VN30 Index Futures: How Vietnam Derivatives Work
VN30 index futures are Vietnam most popular derivative, letting you bet on the index rising or falling with leverage. We explain the mechanism, margin, profit/loss, and risks.
Profit even when the market falls — but high risk
With ordinary stocks, you only profit when the price rises. VN30 index futures — Vietnam most popular derivative — let you bet on both the up and down direction of the VN30 index, with high leverage. It is a powerful but risky tool, not for beginners.
What VN30 index futures are
This is a derivative contract whose value is based on the VN30 index, not a specific stock:
- You own no stock — you only trade based on the index movement.
- Long (buy): bet the VN30 will rise.
- Short (sell): bet the VN30 will fall — something ordinary stocks cannot do.
- The contract has an expiry date, after which it settles by the index value.
Margin and leverage
Unlike buying stocks where you pay the full amount, derivatives only require a margin of a small part of the contract value:
- You only deposit a margin ratio, creating large leverage.
- Leverage magnifies both gains and losses — similar to margin trading but much stronger.
- Profit/loss is calculated and updated daily in your margin account (daily settlement).
Key differences from stocks
- Flexible intraday trading: derivatives are not subject to the T+2 rule like stocks — you can open and close positions within the same session.
- Two-way: profit even when the market falls (if you short correctly).
- Has expiry: not held indefinitely like stocks.
Risks to understand before taking part
- Leverage is a double-edged sword: a small move in the index can cause large gains/losses on your margin.
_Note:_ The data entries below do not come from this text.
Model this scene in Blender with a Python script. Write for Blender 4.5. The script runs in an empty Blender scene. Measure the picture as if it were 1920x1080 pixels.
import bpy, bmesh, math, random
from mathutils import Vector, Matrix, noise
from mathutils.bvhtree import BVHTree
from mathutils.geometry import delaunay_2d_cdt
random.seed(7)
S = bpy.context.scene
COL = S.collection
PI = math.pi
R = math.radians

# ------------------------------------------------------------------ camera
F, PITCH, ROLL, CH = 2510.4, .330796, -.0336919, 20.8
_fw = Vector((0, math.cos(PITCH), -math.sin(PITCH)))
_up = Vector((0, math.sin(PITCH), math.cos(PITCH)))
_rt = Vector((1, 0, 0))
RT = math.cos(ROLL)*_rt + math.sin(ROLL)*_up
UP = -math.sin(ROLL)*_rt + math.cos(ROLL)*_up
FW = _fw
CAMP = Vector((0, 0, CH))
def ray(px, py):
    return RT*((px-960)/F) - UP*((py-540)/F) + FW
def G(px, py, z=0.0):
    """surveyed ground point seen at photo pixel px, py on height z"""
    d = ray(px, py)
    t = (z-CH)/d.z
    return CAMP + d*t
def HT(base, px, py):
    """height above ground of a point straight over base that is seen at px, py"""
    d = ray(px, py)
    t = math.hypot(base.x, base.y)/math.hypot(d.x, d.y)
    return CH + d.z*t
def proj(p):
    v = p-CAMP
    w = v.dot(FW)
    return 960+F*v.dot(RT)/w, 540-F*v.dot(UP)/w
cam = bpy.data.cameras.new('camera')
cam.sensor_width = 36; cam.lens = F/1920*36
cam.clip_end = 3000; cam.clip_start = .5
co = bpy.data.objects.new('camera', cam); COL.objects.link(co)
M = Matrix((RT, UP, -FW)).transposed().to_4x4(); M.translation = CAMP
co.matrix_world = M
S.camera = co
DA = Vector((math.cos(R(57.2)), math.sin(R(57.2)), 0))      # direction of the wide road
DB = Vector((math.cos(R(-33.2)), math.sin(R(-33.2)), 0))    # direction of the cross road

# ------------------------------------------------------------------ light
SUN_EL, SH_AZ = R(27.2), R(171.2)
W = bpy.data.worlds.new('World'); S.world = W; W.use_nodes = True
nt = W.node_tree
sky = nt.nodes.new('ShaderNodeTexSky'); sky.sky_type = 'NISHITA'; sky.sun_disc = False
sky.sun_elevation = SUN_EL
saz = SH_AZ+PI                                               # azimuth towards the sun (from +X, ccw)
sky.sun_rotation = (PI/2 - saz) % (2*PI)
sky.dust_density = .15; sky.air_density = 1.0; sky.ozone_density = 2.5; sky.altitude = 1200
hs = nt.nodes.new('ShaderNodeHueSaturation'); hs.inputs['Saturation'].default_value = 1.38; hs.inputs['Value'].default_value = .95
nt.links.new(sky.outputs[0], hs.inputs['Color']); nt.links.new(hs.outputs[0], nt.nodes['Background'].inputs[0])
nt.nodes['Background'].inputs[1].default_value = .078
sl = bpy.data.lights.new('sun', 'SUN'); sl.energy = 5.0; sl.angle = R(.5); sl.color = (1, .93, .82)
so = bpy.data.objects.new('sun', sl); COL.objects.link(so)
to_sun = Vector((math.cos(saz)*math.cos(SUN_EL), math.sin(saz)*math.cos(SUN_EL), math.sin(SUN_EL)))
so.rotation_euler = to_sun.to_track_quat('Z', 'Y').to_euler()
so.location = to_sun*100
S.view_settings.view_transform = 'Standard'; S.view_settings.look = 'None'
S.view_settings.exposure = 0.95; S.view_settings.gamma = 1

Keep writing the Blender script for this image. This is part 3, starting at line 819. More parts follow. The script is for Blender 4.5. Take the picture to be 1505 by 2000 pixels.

Related: the math of maximum drawdown.
- Margin call / forced position closing: if losses eat your margin below a threshold, you must add funds or be liquidated — like the mechanism in crypto derivatives.
- High psychological pressure: daily settlement and leverage make emotion easy to take over — where trading psychology is heavily tested.
- Not suited for long-term accumulation: derivatives are a short-term trading/hedging tool, not for "investing" and holding.
Conclusion
VN30 index futures are a derivative based on the VN30 index, letting you bet two-way on rising/falling with high leverage through margin. It is flexible and powerful, but leverage magnifies risk, with margin calls and high psychological pressure. It is a tool for experienced traders, not for long-term accumulation.